The condition of the inventory of the school district has improved a lot over the past 30 years for a couple reasons. Starting about 25 years ago I got a little tired of working on some of the district's inventory that was very old. So at that time I started a trust fund where I would raise money to donate instruments to the district, but every time I gave them one they had to give me something that I wanted to take out of the inventory because I thought it didn't belong there, so that went a certain way towards cleaning the inventory up and then different foundations started donating instruments to the district so we were able to rinse out some of the bad product and a lot more newer inventory came in.

In terms of repair budgets, repair is a difficult thing to find money for, and that's why the Bowl is so important.

A district perhaps rightfully, doesn't look at saxophone maintenance like they look at computer maintenance or school bus maintenance, there's X amount of dollars and it's going to go the school bus and the coffee machine before it goes to the saxophone. Those repair budgets while they have improved from the $250 a year, are still not where they need to be for the inventory to be in really good operating condition.

Bowl: Is your repair inventory ongoing with the bulk of repairs in the summer?

Nick: In terms of running out of instruments to repair, the last time i recall running out of instruments for repair was when I was working at a music store up the street in 1978: we ran out for two days.

Bowl: What is your relationship with Jensen's Music [located across the street from Nick Rail Music]?

Nick: We have a very good relationship with Jensen, everything we do they don’t, and everything they do we don’t, so there is very little overlap despite the fact that they are directly across the street.

In our business as a school music dealer, the primary focus is on brass and woodwind instruments, though we also sell percussion, orchestral strings, and guitars. Basically we sell everything in the band room except for the band director and the kids.

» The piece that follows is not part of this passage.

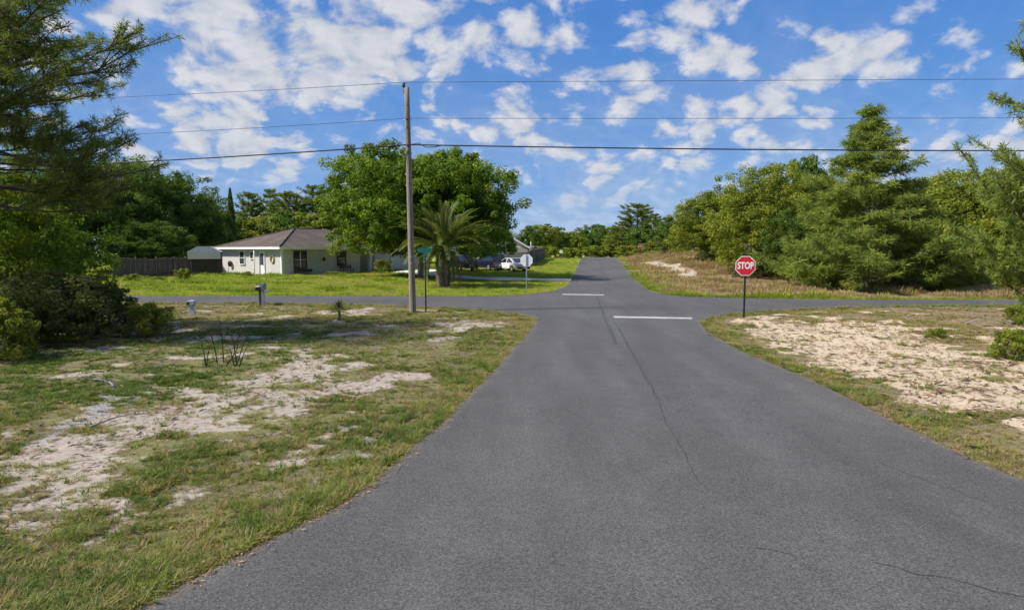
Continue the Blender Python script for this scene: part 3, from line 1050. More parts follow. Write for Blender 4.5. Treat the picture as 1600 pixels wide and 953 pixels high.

Music stands, chairs, filing cabinets, everything. And while we sell lots and lots of guitars were selling entry level guitars to school districts, over at Jensen's they have high-end, lots of different brands, and teach lessons. Very different. They are not competition, more of extended family with De La Vina Street running in the middle of it.

Nick: Depending on what the inventory is, some of the instruments the school's own go back 20, 30, 40 years. Some of the stuff I helped them get rid of because I didn't think it was serving a good purpose, back in the 90’s, there were sax Santa Barbara Junior High had that didn't have any finish left on it and stunk, just because all the raw grass in there, that was from maybe the 1920s, and it wasn’t a good instrument when it was made in the 20’s.

Bowl: How do instruments get damaged?

Nick: That sax [points to a sax in the repair show] retails for over $10,000 and it got run over while in its case on the driveway, we fix a lot of stuff right there. Back in the day I had a record of ten horns run over in four days.

Bowl: How many instruments do you repair a day?

Nick: It all flows differently every day, some are big jobs and complete overhauls take days, others a minute so it’s all over the map.

"In terms of running out of instruments to repair, the last time i recall running out of instruments for repair was when I was working at a music store up the street in 1978: we ran out for two days."